“A triste verdade é que os maiores males são praticados por
pessoas que nunca se decidiram pelo bem ou pelo mal.”
Ana Harendt
Imagine que está em casa, de noite, com sua mulher e seus dois filhos. Jantando. Sem aviso, a porta da rua vem abaixo. Sua mulher grita. Três homens uniformizados invadem a casa. Você se põe de pé, apenas para ganhar uma coronhada no rosto. Ao cair, dois dos invasores lhe pegam pelos braços e o arrastam para a rua. Sua mulher tenta se agarrar a você, mas é empurrada e cai sobre a mesa da sala. Você vê o rosto desesperado da sua filha antes de sair pela porta. É a última visão que terá dela.
Começando a se recuperar do golpe, você se pergunta o que é aquilo. Sente o gosto de sangue que escorre da testa para a sua boca. Você grita. Para onde está sendo levado? O que está acontecendo? Um dos homens que o carrega dá uma risada seca e diz com escárnio que você sabe o seu crime. Você é branco. Branco demais.
Poucas horas depois, você está em um campo de concentração de prisioneiros. O cabelo raspado e um roupão de lã crua, que será sua única vestimenta nos próximos meses. Você passará frio e fome. Não terá direito à higiene básica. Dormirá abraçado com estranhos, em catres de madeira, para tentar se aquecer. Ao final, quando estiver fraco demais para trabalhar, será morto como gado e incinerado.
Tudo isso, porque era branco, em um país que não aceita mais os brancos.
Troque o branco por evangélicos, cristãos, muçulmanos, testemunhas de Jeová, judeus, espíritas, homossexuais, ciganos… a lista não tem fim. O enredo da história continua o mesmo. A identificação das vítimas varia apenas de acordo com os interesses de quem está no poder.
Este mês, estive em Dachau, uma pequena cidade nos arredores de Munique, onde os nazistas construíram o seu primeiro campo de concentração, assim que assumiram poder, no ano de 1933. Chegou a “abrigar” mais de 200 mil presos. Naquele local, foram assassinadas mais 30 mil pessoas, em condições semelhantes às que imaginei acima. Isso, sem contar outras transferidas para outros campos, especializados em extermínios.
Na entrada do Campo, há um portão de ferro com os dizeres “Arbeit Macht Frei” [O Trabalho Liberta]. Uma ilusão para aqueles que ali entravam. Ou uma piada mórbida.
O lugar tem uma beleza desoladora. A área, enorme, é cercada por vegetação. Sua via principal, onde se alinham os pavilhões de madeiras que serviam para amontoar os prisioneiros, é margeada por grandes plátanos. Eles dançavam ao sabor do forte vento. Muito embora diversas excursões, principalmente de jovens alemães, caminhem por ali, não se ouve nenhum barulho, afora um ou outro grasnar dos corvos. Estive em cemitérios que pareciam festas comparados àquilo.

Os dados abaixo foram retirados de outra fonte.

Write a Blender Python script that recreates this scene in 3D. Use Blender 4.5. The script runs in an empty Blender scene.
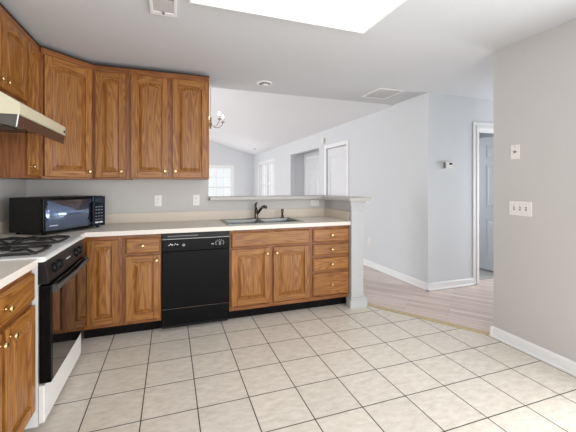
import bpy, bmesh, math, random
from mathutils import Vector, Matrix
random.seed(7)
sc = bpy.context.scene
COL = sc.collection
PI = math.pi
# ------------------------------------------------------------------ camera
cam = bpy.data.cameras.new('camera'); camo = bpy.data.objects.new('camera', cam); COL.objects.link(camo)
camo.location = (0.46074, -2.86262, 1.30195)
camo.rotation_euler = (PI/2, 0, -0.3341)
cam.sensor_width = 36; cam.sensor_fit = 'HORIZONTAL'
cam.lens = 324.211/576*36
cam.shift_x = (288-283.16)/576; cam.shift_y = -(216-184.98)/576
cam.clip_start = 0.05
sc.camera = camo
# ------------------------------------------------------------------ world, lights, exposure
w = bpy.data.worlds.new('World'); sc.world = w; w.use_nodes = True
bg = w.node_tree.nodes['Background']; bg.inputs[0].default_value = (0.93, 0.97, 1.0, 1); bg.inputs[1].default_value = 1.3
sc.view_settings.view_transform = 'Standard'; sc.view_settings.look = 'None'
sc.view_settings.gamma = 1; sc.view_settings.use_curve_mapping = False
sc.view_settings.exposure = -0.31
def area(name, loc, rot, sx, sy, power, color=(1,1,1)):
    l = bpy.data.lights.new(name, 'AREA'); l.shape = 'RECTANGLE'; l.size = sx; l.size_y = sy; l.energy = power; l.color = color
    o = bpy.data.objects.new(name, l); o.location = loc; o.rotation_euler = rot; COL.objects.link(o); return o
DAY = (0.97, 0.985, 1.0)
area('added_daylight_rear', (1.15, -4.55, 1.05), (PI/2, 0, 0), 3.2, 1.9, 92, (0.97, 0.98, 1.0))     # faces +Y, added daylight at the invented rear window
area('added_daylight_right', (3.02, -2.75, 1.1), (PI/2, 0, PI/2), 1.9, 1.9, 84, (0.97, 0.98, 1.0))     # faces -X, added to brighten the floor at left
area('daylight_far_window', (1.75, 9.12, 1.2), (-PI/2, 0, 0), 1.7, 1.5, 14, DAY)              # faces -Y
area('daylight_side_window', (3.40, 7.5, 1.3), (PI/2, 0, PI/2), 1.7, 1.4, 14, DAY)            # faces -X
area('added_daylight_living_left', (-3.30, 4.5, 1.3), (PI/2, 0, -PI/2), 5.0, 2.0, 235, DAY)         # faces +X, added daylight for the living room
area('added_daylight_hall', (5.90, -0.25, 1.1), (PI/2, 0, PI/2), 0.8, 1.2, 38, DAY)          # faces -X, added daylight to brighten the hall

area('added_daylight_side_room', (4.45, 2.12, 1.45), (-PI/2, 0, 0), 0.7, 1.0, 14, DAY)              # faces -Y, added daylight for the dim side room
# ------------------------------------------------------------------ materials
def newmat(name):
    m = bpy.data.materials.new(name); m.use_nodes = True
    nt = m.node_tree; return m, nt, nt.nodes['Principled BSDF']
def srgb(r, g, b):
    f = lambda c: (c/255/12.92) if c/255 <= 0.04045 else ((c/255+0.055)/1.055)**2.4
    return (f(r), f(g), f(b), 1)
def plain(name, rgb, rough=0.5, metal=0.0, noise=0.0, scale=40, bump=0.0, coat=0.0, spec=0.5):
    m, nt, p = newmat(name)
    p.inputs['Roughness'].default_value = rough; p.inputs['Metallic'].default_value = metal
    p.inputs['Coat Weight'].default_value = coat; p.inputs['Specular IOR Level'].default_value = spec
    c = srgb(*rgb)
    tc = nt.nodes.new('ShaderNodeTexCoord'); n = nt.nodes.new('ShaderNodeTexNoise'); n.inputs['Scale'].default_value = scale
    n.inputs['Detail'].default_value = 4
    nt.links.new(tc.outputs['Object'], n.inputs['Vector'])
    r = nt.nodes.new('ShaderNodeValToRGB')
    r.color_ramp.elements[0].position = 0.3; r.color_ramp.elements[1].position = 0.7
    r.color_ramp.elements[0].color = tuple(x*(1-noise) for x in c[:3])+(1,)
    r.color_ramp.elements[1].color = tuple(min(1, x*(1+noise)) for x in c[:3])+(1,)
    nt.links.new(n.outputs['Fac'], r.inputs['Fac']); nt.links.new(r.outputs['Color'], p.inputs['Base Color'])
    if bump:
        b = nt.nodes.new('ShaderNodeBump'); b.inputs['Strength'].default_value = bump; b.inputs['Distance'].default_value = 0.002
        nt.links.new(n.outputs['Fac'], b.inputs['Height']); nt.links.new(b.outputs['Normal'], p.inputs['Normal'])
    return m
def emis(name, rgb, strength):
    m, nt, p = newmat(name); p.inputs['Base Color'].default_value = (0.8, 0.8, 0.8, 1)
    p.inputs['Emission Color'].default_value = srgb(*rgb); p.inputs['Emission Strength'].default_value = strength
    return m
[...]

Há determinadas experiências que não podem ser traduzidas, sequer pela arte. Não há texto, pintura, vídeo ou foto que transmita a desolação de estar em um local como Dachau. Onde a morte de seres humano inocentes era praticada em escala industrial. Não há como descrever as sensações de repulsa e tristeza por ingressar em salas onde eram empilhados corpos, esperando a cremação; por ver de perto, na sala adjacente, um escoador de sangue em meio ao piso, como os existentes nos abatedouros de animais, onde eram mortos aqueles que insistiam em se agarrar à vida
Isto aconteceu há 70 anos, na Europa. Engana-se quem pensa que isso faz parte do nosso passado. Continua ocorrendo, por todo o globo, com base nas mais variadas justificativas e preconceitos. Via de regra, é praticada como política de governo, por soldados e burocratas que estão cumprindo ordens.
Qualquer ideia política ou religiosa que pregue a segregação é semente de uma nova Dachau. E como ervas-daninhas, elas crescem ao nosso redor. Basta descuidar um pouco do frágil jardim da civilidade e elas tomam conta.
O Brasil de hoje dá claras amostras de que os jardineiros, nós mesmos, estão cansados e desatentos. Não arrancamos mais os frutos da intolerância com a frequência exigida.
E o mal viceja.
Amanhã pode ser a sua porta a ser derrubada.